▸ **Request**:
Print exactly the lines from the first one down to the line that contains "prism('back_panel', poly, ZF", both included, and skip the pictures.

---------------

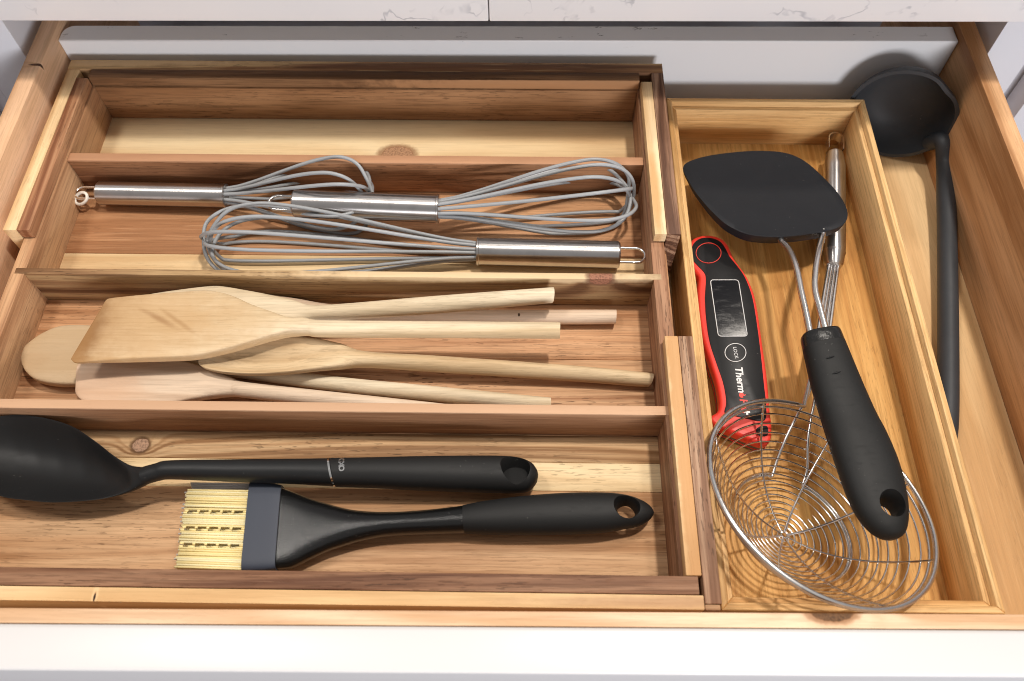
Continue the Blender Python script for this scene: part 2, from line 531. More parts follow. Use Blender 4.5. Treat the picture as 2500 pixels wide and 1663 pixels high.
# white back board with rounded rear corners
bp = []
for cx, sgn in ((XL + .0003, -1), (XR - .0003, 1)):
    arc = [(cx - sgn * .010 + sgn * .010 * math.sin(a), .5479 - .010 + .010 * math.cos(a)) for a in [math.pi / 2 * i / 6 for i in range(7)]]
    bp.append(arc if sgn < 0 else [(cx, .5479)])
poly = [(XL + .0003, .5297)] + bp[0][::-1] + bp[1] + [(XR - .0003, .5297)]
prism('back_panel', poly, ZF + .0004, .054, M['backw'], t, .0009)

# ------------------------------------------------------------------ expandable organiser
RO = -.0072
t = thing('drawer_organizer', 'expandable acacia wood organizer with four compartments', 'organizer', (-.12, .3, ZF))
xl, xr = -.346, .0913
def W(name, cols, axis, seed, **kw): return wood(name, *cols, axis=axis, seed=seed, **kw)
k1 = at(970, 376, 0); k2 = at(343, 1087, 0); k3 = at(1467, 683, ZT)
pl = [(.4225, .4985, W('pine_plank', PINE, 'X', 11, ring=.02, pores=.05, fiber=.18, wave=.3, knots=[(k1.x, k1.y, 0, .0135, .0085, .02, (.48, .27, .15), (.30, .15, .07))])),
      (.3570, .4222, W('red_plank', RED, 'X', 12, ring=.010, pores=.3, fiber=.45, wave=.35)),
      (.3255, .3567, W('pine_strip', PINE, 'X', 13, ring=.012, pores=.15, fiber=.22, wave=.4)),
      (.2700, .3252, W('rose_plank', RED, 'X', 14, ring=.008, pores=.5, fiber=.5, wave=.5)),
      (.2050, .2697, W('rust_plank', ((.60, .36, .21), (.49, .27, .15), (.31, .15, .075)), 'X', 15, ring=.007, pores=.8, fiber=.5, wave=.9, warp=1.4)),
      (.1935, .2047, W('knot_plank', ((.64, .42, .24), (.52, .31, .165), (.32, .17, .08)), 'X', 16, ring=.005, pores=.9, fiber=.4, wave=1.0, warp=1.2, knots=[(k2.x, k2.y, 0, .0058, .0050, .02, (.52, .32, .21), (.10, .045, .02))])),
      (.1740, .1932, W('pale_strip', PINE, 'X', 17, ring=.007, pores=.5, fiber=.3, wave=.7)),
      (.1020, .1737, W('front_plank', ((.66, .42, .25), (.56, .33, .185), (.40, .21, .105)), 'X', 18, ring=.011, pores=.5, fiber=.45, wave=.5, warp=1.5))]
pl[4] = (.2125, .2697, pl[4][2])
pl[5] = (.1935, .2122, pl[5][2])
for y0, y1, mm in pl:
    box('floor_plank', xl - .004, xr + .004, y0, y1, -.007, 0, mm, t, .00025, RO, 1)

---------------

▸ **Exercise solution**:
Continue the Blender Python script for this scene: part 2, from line 531. More parts follow. Use Blender 4.5. Treat the picture as 2500 pixels wide and 1663 pixels high.
# white back board with rounded rear corners
bp = []
for cx, sgn in ((XL + .0003, -1), (XR - .0003, 1)):
    arc = [(cx - sgn * .010 + sgn * .010 * math.sin(a), .5479 - .010 + .010 * math.cos(a)) for a in [math.pi / 2 * i / 6 for i in range(7)]]
    bp.append(arc if sgn < 0 else [(cx, .5479)])
poly = [(XL + .0003, .5297)] + bp[0][::-1] + bp[1] + [(XR - .0003, .5297)]
prism('back_panel', poly, ZF + .0004, .054, M['backw'], t, .0009)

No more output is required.